One of my Top Ten books, at least over the last five years, is James Davison Hunter’s masterful social and theological critique: To Change the World: The Irony, Tragedy, and Possibility of Christianity in the Late Modern World (Oxford, 2010). Jonathan Merritt begins his next to last chapter in A Faith of Our Own by quoting the central thesis of Hunter’s book: “If Christians cannot extend grace through faithful presence within the body of believers, they will not be able to extend grace to those outside” (155).

A growing number of millennials (20s and 30s) are no longer shopping for the right pastor, music or church program like bargain hunters in pursuit of the best sale ever” (155). Rather, they are questioning whether or not the church has overlooked its true mission and grown too devoted to “its own self-survival” (155).

Merritt writes passionately about the way his own father, once a leader in the kind of church that Merritt grew weary of, planted a new congregation whose mission was not to attract crowds but to faithfully be present with Christ and each other. He says the most surprising gift God may have given to this new church was cultural, political, racial and ethnic “diversity” (158). James Merritt, the father of author Jonathan, had once pastored a homogenous collection of conservative, lifelong Southern Baptists. Cross Pointe, the new church Merritt planted more than a decade ago, “is a kaleidoscope of races, political perspectives, and faith traditions” (158). Cross Pointe has a healthy mixture of Democrats, Republicans and Libertarians. Almost one-third of the new church is made up of people of color. Yet Cross Pointe is situated in Forsyth County, a place in suburban Atlanta was once known for its blatant racism. Cross Pointe has no voter’s guides and there no sermons preached that relate to America’s culture wars. Merritt, like me, believes these culture wars have fostered division and anxiety inside the church. He concludes, “When culture wars are fought, unity is almost always absent” (160). This explains why I am so openly opposed to this scorched-earth culture war mindset and practice. It destroys unity and mission!

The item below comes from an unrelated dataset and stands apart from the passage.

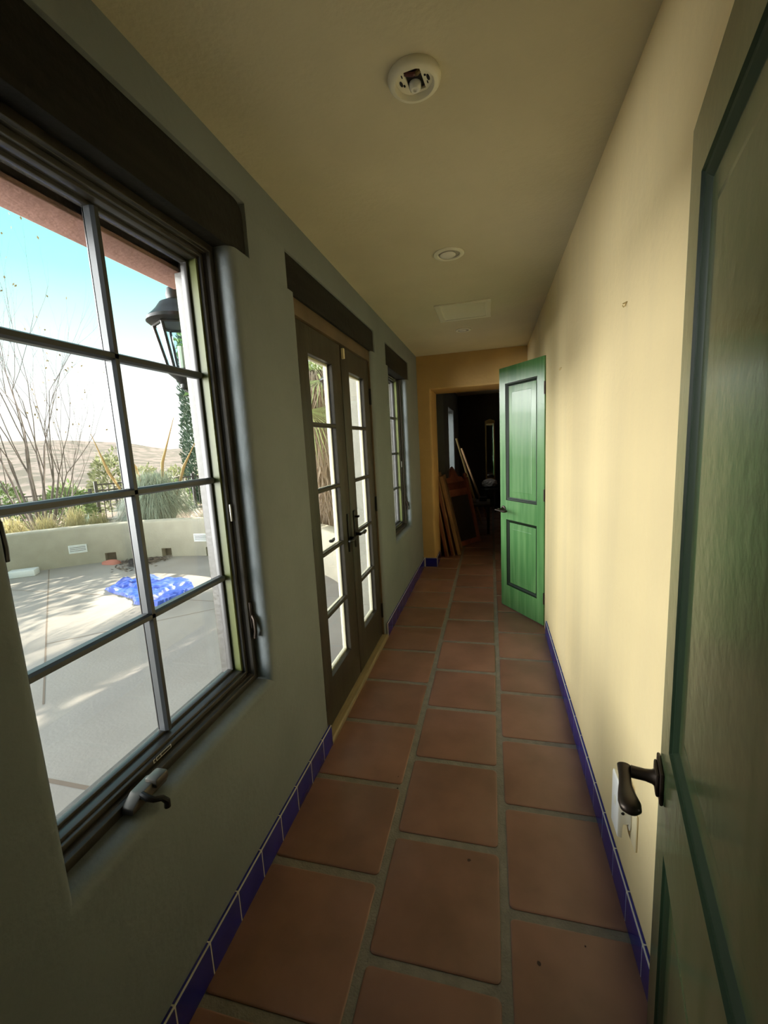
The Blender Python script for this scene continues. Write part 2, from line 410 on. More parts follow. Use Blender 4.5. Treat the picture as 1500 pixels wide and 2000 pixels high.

Debates about candidates and elections do not build community in Christ and they do very little for people in a church’s actual neighborhood. What they do, quite clearly, is further divide the church. And they make Christians more comfortable with being right or left than they are with being faithful to Jesus and asking very hard questions that are not simplistically solved by telling people how to think or to vote. When we do not share our lives in the centrality of Christ we self-segregate into liberal and conservative churches, black and white congregations, etc. Americans have been doing this for a very long time. A new generation is tired of this and will make every effort to change it in the decades ahead. I applaud this effort and share in it in every possible way that I can. Quoting one of the prophetic voices of the post-World War II era of my childhood (A.W. Tozer) Merritt writes:

100 pianos all tuned to the same fork are thereby tuned to one another. They find unity to each other . . . by finding another standard to which each one must bow. Tozer saw in these theoretical pianos a powerful metaphor for the church: “So one hundred worshippers meeting together, each one looking away to Christ, are in heart nearer to each other than they could possibly be were they to become ‘unity’ conscious and turn their eyes away from God to strive for closer fellowship” (163).

ACT 3 is really a network of leaders, churches and missions who share in common this deep and growing commitment to unity in Christ’s mission, or what Hunter calls faithful presence in being the people of God so that we might do the mission that Jesus gave to his disciples. Jonathan Merritt understands this very clear, which makes A Faith of Our Own an extremely important book for all who care about the future of the church in America.